JP Morgan Chase estimates the impact on GDP is between 1% and 1.5%. Following a 6.5% decline in 2009, the Mexican economy grew 5.4% in 2010 and Bank of Mexico predicts it will expand 4.8% this year. Mexican economists predict growth will be a more modest 4.31%. Consumer prices have reached a five-year low though, due mainly to easing consumer pressures and weakening domestic demand, with the general inflation rate expected to end the year at 3.6%-3.7%. Market players still hope Carstens and the government’s economic team will take a more proactive approach to inject dynamism into an economy that is otherwise coasting on automatic pilot.
United States
Ben Bernanke
Grade: C
Ben Bernanke deserves credit for conducting the first formal press conference by a Federal Reserve chairman. He proved himself to be a great communicator. There is little else in his conduct of monetary policy that is commendable, however. The central bank’s controversial policies have left the economy sputtering and the Fed’s balance sheet bloated. “The combination of high unemployment, high gas prices and high foreclosure rates is a terrible combination,” Bernanke said in his first press conference. “A lot of people are having a very tough time. So I can certainly understand why people are impatient.”
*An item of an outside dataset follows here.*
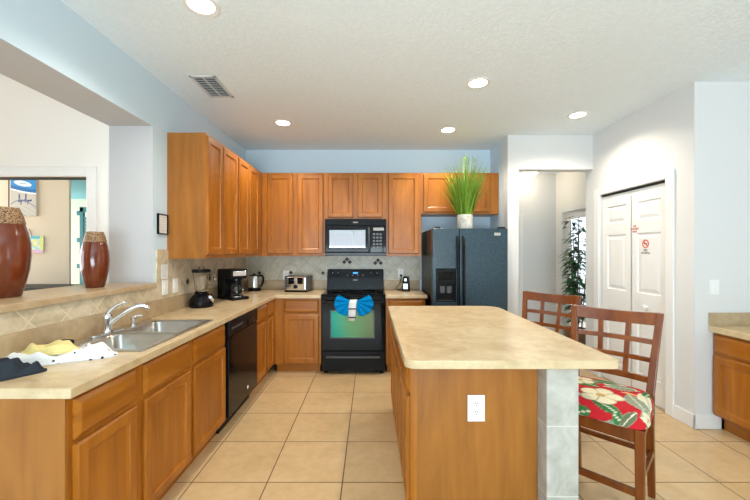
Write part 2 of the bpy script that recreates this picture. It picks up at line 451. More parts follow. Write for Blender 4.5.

The Fed completed its $600 billion in treasury bond purchases on June 30, just as the economy’s soft patch was beginning to become a real worry. Meanwhile, the Fed’s easy-money policies were criticized around the world for contributing to rising commodity prices that threatened to result in broader inflation. Quantitative easing did drive the dollar down, but it also contributed to high oil prices and a rising US import bill. Meanwhile, banks can borrow at 0.25% and buy treasury bonds that yield 2.5%, pocketing the difference. This subsidy helps them to generate earnings and restore capital, but it doesn’t help small businesses that cannot get a loan.